[Description of the task] Write out all of the data without omission, exactly as shown.

**** Recorded data

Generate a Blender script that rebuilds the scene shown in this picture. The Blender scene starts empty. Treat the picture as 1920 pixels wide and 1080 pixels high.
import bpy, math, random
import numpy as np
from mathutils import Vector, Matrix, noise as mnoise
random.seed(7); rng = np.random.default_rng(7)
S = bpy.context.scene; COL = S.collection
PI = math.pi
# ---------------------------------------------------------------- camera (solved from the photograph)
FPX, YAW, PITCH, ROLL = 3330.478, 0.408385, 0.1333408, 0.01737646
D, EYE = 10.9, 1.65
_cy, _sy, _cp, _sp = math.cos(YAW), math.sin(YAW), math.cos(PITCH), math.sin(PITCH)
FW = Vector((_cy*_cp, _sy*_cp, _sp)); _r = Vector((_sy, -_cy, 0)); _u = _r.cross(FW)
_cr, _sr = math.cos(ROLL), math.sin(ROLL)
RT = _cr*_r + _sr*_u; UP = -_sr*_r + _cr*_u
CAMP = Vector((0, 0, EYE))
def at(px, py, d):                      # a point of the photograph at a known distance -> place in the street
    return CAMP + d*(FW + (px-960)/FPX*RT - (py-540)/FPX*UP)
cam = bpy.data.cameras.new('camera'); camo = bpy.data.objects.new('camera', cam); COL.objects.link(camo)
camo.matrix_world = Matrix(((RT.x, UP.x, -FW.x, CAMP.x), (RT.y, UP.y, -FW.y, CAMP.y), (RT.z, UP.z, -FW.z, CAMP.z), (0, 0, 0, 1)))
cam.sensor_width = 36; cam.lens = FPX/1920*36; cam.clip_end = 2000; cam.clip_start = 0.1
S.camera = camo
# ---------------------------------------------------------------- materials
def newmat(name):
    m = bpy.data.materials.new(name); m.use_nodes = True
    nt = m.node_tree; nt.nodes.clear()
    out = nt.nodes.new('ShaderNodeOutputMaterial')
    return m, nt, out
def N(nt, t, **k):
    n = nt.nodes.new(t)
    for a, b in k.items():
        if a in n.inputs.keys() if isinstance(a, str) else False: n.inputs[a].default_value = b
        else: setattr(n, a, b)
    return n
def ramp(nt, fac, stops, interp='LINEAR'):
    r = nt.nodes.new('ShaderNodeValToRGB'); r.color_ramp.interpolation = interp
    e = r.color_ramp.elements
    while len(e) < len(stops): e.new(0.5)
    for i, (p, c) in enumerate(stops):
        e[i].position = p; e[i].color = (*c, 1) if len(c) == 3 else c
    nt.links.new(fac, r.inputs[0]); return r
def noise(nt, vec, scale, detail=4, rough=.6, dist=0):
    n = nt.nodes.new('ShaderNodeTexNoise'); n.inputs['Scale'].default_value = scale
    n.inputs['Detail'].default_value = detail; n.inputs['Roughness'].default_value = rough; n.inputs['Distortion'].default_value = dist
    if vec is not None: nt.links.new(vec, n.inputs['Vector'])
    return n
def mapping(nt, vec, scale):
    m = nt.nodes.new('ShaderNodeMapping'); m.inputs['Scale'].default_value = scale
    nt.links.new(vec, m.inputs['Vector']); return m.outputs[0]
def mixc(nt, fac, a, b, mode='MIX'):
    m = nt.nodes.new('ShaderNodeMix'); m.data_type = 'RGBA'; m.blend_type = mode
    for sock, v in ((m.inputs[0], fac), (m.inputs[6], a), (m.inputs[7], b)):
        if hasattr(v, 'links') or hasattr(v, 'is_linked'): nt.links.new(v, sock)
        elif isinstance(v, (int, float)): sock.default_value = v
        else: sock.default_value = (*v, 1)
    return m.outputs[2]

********

[Finished answer]
Generate a Blender script that rebuilds the scene shown in this picture. The Blender scene starts empty. Treat the picture as 1920 pixels wide and 1080 pixels high.
import bpy, math, random
import numpy as np
from mathutils import Vector, Matrix, noise as mnoise
random.seed(7); rng = np.random.default_rng(7)
S = bpy.context.scene; COL = S.collection
PI = math.pi
# ---------------------------------------------------------------- camera (solved from the photograph)
FPX, YAW, PITCH, ROLL = 3330.478, 0.408385, 0.1333408, 0.01737646
D, EYE = 10.9, 1.65
_cy, _sy, _cp, _sp = math.cos(YAW), math.sin(YAW), math.cos(PITCH), math.sin(PITCH)
FW = Vector((_cy*_cp, _sy*_cp, _sp)); _r = Vector((_sy, -_cy, 0)); _u = _r.cross(FW)
_cr, _sr = math.cos(ROLL), math.sin(ROLL)
RT = _cr*_r + _sr*_u; UP = -_sr*_r + _cr*_u
CAMP = Vector((0, 0, EYE))
def at(px, py, d):                      # a point of the photograph at a known distance -> place in the street
    return CAMP + d*(FW + (px-960)/FPX*RT - (py-540)/FPX*UP)
cam = bpy.data.cameras.new('camera'); camo = bpy.data.objects.new('camera', cam); COL.objects.link(camo)
camo.matrix_world = Matrix(((RT.x, UP.x, -FW.x, CAMP.x), (RT.y, UP.y, -FW.y, CAMP.y), (RT.z, UP.z, -FW.z, CAMP.z), (0, 0, 0, 1)))
cam.sensor_width = 36; cam.lens = FPX/1920*36; cam.clip_end = 2000; cam.clip_start = 0.1
S.camera = camo
# ---------------------------------------------------------------- materials
def newmat(name):
    m = bpy.data.materials.new(name); m.use_nodes = True
    nt = m.node_tree; nt.nodes.clear()
    out = nt.nodes.new('ShaderNodeOutputMaterial')
    return m, nt, out
def N(nt, t, **k):
    n = nt.nodes.new(t)
    for a, b in k.items():
        if a in n.inputs.keys() if isinstance(a, str) else False: n.inputs[a].default_value = b
        else: setattr(n, a, b)
    return n
def ramp(nt, fac, stops, interp='LINEAR'):
    r = nt.nodes.new('ShaderNodeValToRGB'); r.color_ramp.interpolation = interp
    e = r.color_ramp.elements
    while len(e) < len(stops): e.new(0.5)
    for i, (p, c) in enumerate(stops):
        e[i].position = p; e[i].color = (*c, 1) if len(c) == 3 else c
    nt.links.new(fac, r.inputs[0]); return r
def noise(nt, vec, scale, detail=4, rough=.6, dist=0):
    n = nt.nodes.new('ShaderNodeTexNoise'); n.inputs['Scale'].default_value = scale
    n.inputs['Detail'].default_value = detail; n.inputs['Roughness'].default_value = rough; n.inputs['Distortion'].default_value = dist
    if vec is not None: nt.links.new(vec, n.inputs['Vector'])
    return n
def mapping(nt, vec, scale):
    m = nt.nodes.new('ShaderNodeMapping'); m.inputs['Scale'].default_value = scale
    nt.links.new(vec, m.inputs['Vector']); return m.outputs[0]
def mixc(nt, fac, a, b, mode='MIX'):
    m = nt.nodes.new('ShaderNodeMix'); m.data_type = 'RGBA'; m.blend_type = mode
    for sock, v in ((m.inputs[0], fac), (m.inputs[6], a), (m.inputs[7], b)):
        if hasattr(v, 'links') or hasattr(v, 'is_linked'): nt.links.new(v, sock)
        elif isinstance(v, (int, float)): sock.default_value = v
        else: sock.default_value = (*v, 1)
    return m.outputs[2]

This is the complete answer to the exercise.